Un regard pacifiste sur les noms de rues

Brest dispose d’une rue de la Paix largement moins huppée que l’avenue de la Paix aussi célèbre dans notre capitale qu’au Monopoly. Le prix au m2 habitable est certainement bien plus abordable dans le quartier du Valy Hir. 
Au-delà d’avoir excité notre curiosité, il n’en demeure pas moins que la ville de Brest a bien une Place de la Liberté, depuis peu une de la Fraternité, mais point de Place de la Paix… Pourtant Paix est au féminin ce qui ne gâche rien dans le rééquilibrage des noms de rues de la ville à ce jour bien ancré sur le masculin. Espérons que notre curiosité poussera les décideurs de notre métropole à engager une démarche pour qu’un lieu bien plus exposé prenne un jour la dénomination de Place de la Paix.

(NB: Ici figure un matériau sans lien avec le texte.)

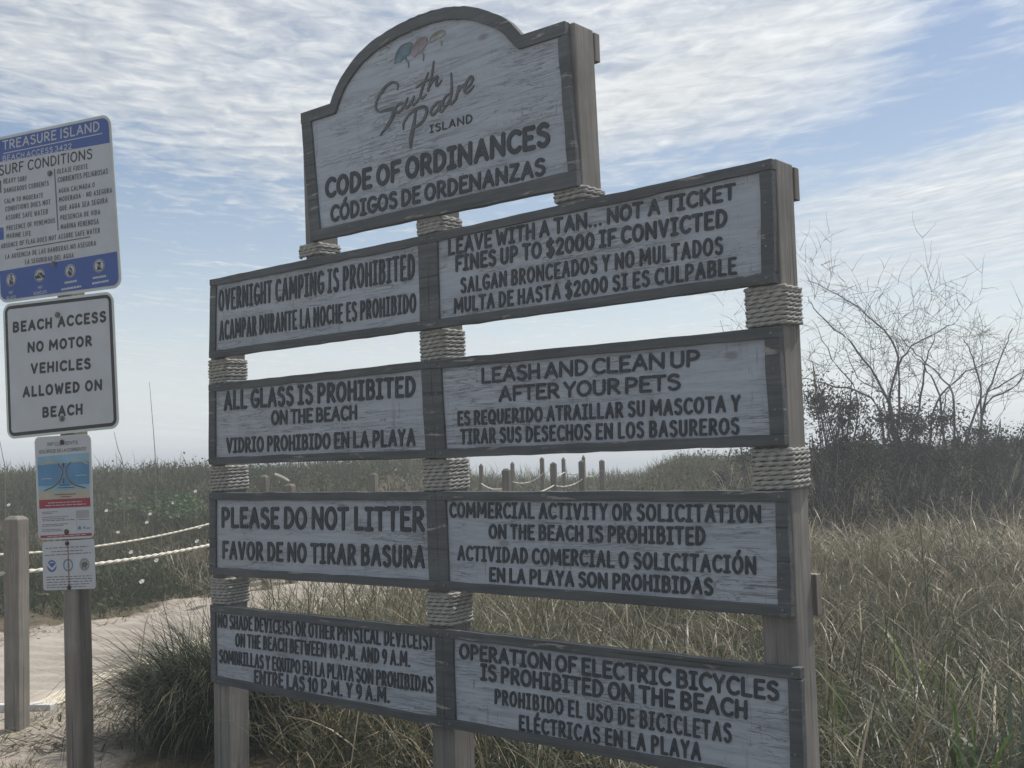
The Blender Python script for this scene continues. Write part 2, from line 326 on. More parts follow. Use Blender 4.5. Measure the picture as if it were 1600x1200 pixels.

Dans l’immédiat, il serait urgent de changer le nom de quelques rues qui mettent en valeur des individus au passé peu glorieux. À proximité de la cité Kérigonan, des habitant.e.s et citoyen.n.e.s ont proposé de remplacer le nom de la rue Bugeaud par rue Général de Bollardière (l’homme qui a dit Non à la torture en Algérie) . Ils ont osé apposer de vraies fausses plaques de rue pour faire disparaître le nom d’un maréchal sanguinaire. La presse algérienne dit de Bugeaud : « Le terme « enfumades » est systématiquement associé au nom du Maréchal Bugeaud. Ce fut, en fait, sa doctrine. La politique de la terre brûlée qu’il a décidée et mise en œuvre a eu, aux dires des historiens français, « des effets dévastateurs sur les équilibres socioéconomiques et alimentaires du pays ». « Quand les informations sur les « enfumades » des grottes du Dahra parviennent à Paris, c’est l’indignation dans certains milieux anticolonialistes, qui font une interpellation au maréchal. Celui-ci en assume la responsabilité et répond : « Et moi, je considère que le respect des règles humanitaires fera que la guerre en Afrique risque de se prolonger indéfiniment. » Sur le terrain également, les méthodes de « pacification » préconisées par Bugeaud et appliquées avec zèle par certains de ses subordonnés ne font toutefois pas l’unanimité. Mais Bugeaud qui, en sa qualité de gouverneur général de l’Algérie, était à la tête du corps expéditionnaire justifia toutes les exactions commises par les troupes françaises. Pour lui, « il n’y a pas d’autre moyen d’atteindre et de soumettre ce peuple extraordinaire ». » Avec un tel palmarès macabre qui déshonore la France, il est parfaitement compréhensible que des Français veuillent déboulonner le Maréchal Bugeaud, symbole de la barbarie coloniale en Algérie. » Source : Fatiha Mez dans Algérie Patriotique 8/2017.

L’association à l’origine de la demande du changement de nom à la rue Bugeaud existe toujours et certains verraient d’un bon œil que les changements de dénomination soient faits rapidement. Nous précisons les changements, car l’école maternelle Bugeaud serait aussi à prendre en compte. Pour un juste retour vis-à-vis de l’Algérie, nous aurions pour suggestion qu’elle prenne le nom de Kateb Yacine, poête algérien ou de René Vautier, cinéaste militant, avec un juste retour des choses.